Bounded Contexts and terms

It’s not usually realistic to get the entire organization agreeing on a universal linguistic definition for every term. Instead, DDD assumes that different terms have different meanings in different contexts.

The author then dives into the an example of a book, where a book means several different things to different people in different contexts. A book is touched upon by authors, graphic designers, editors, marketing folks. In each of these contexts, the features of a book mean different things at different times. It is impossible to develop an all-knowing Book model without disagreement between stakeholders. DDD, instead, acknowledges these differences and allows stakeholders to use linguistic terms from within their unique Bounded Contexts.

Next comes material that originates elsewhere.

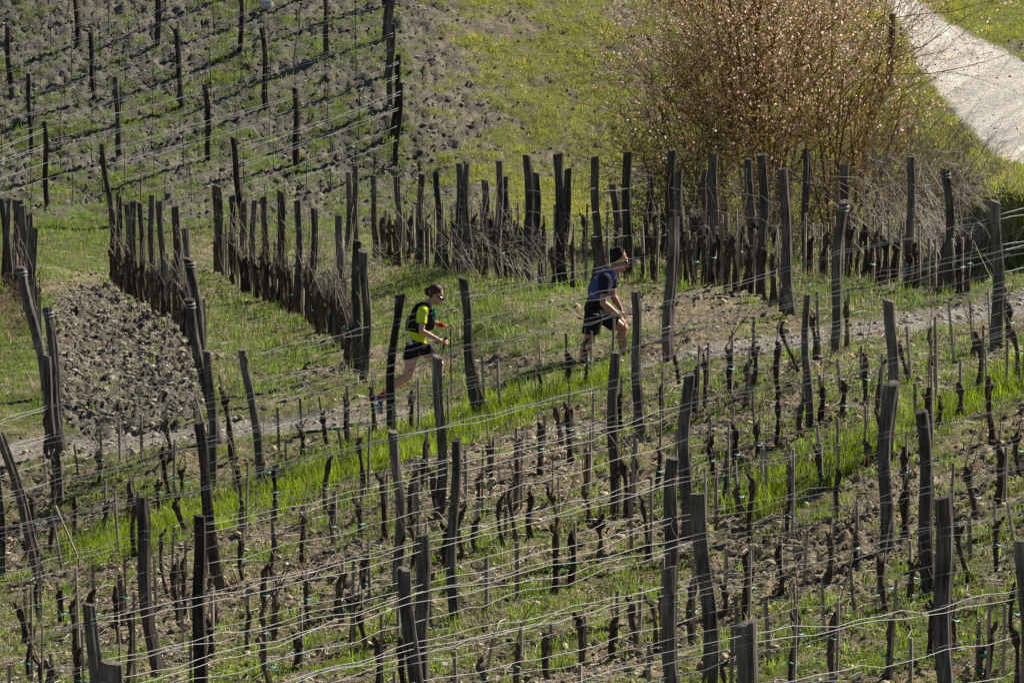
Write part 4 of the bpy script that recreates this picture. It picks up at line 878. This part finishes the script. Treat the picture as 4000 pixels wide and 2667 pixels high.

Bounded Contexts may include things like:

  • Object models
  • A database schema / persistence layer
  • A SOAP or REST API
  • A user interface

Bounded context antipatterns

You may be tempted to divide up a bounded context by architectural concerns, or because you want to assign smaller tasks to developers (resource allocation). Beware that this kind of work tends to fragment the language.

DDD operates on linquistic drivers. The unity, cohesion and domain-adherence of the bounded context should be the first priority in the design.

Assigning two teams to the same bounded context results in fragmentation of the bounded context.

Ideally: we strive to assign one team to work on one Bounded Context with one Ubiquitous Language at a time.

In Rails, what are the bounded contexts? It could be the top-level Rails application, or an engine, or a gem, that define the context boundaries._

A story…

The chapter then goes on to describe their fictional team designing through three iterations off their DDD strategy:

A system in which all domains live within the same bounded context. They see the folly of this and refactor with some tactical patterns, like creating services.

This is, however, missing the point. They realized they needed to listen to business and their domain experts to find out exactly where the right places were to segregate the contexts. The team discovers that the business has a desire to go in a new direction which allows them to segregate the domain in such a way that would enable future directions for the business.

How often are we as developers in conversation with our product owners and asking where the business wants to go in the future?

Conversations with the business reveal an intention to develop an add-on product to the core product. This implies the development of two subdomains. However, further investigation reveals that the shared overlap of certain domain models (like users, roles, and access management) cannot simply be identically shared between two systems, since their linguistic meanings in the two systems differ slightly. Instead, the developers use the linguistic problem to develop a third bounded context.

The developers separate their app into three bounded contexts built as three software systems.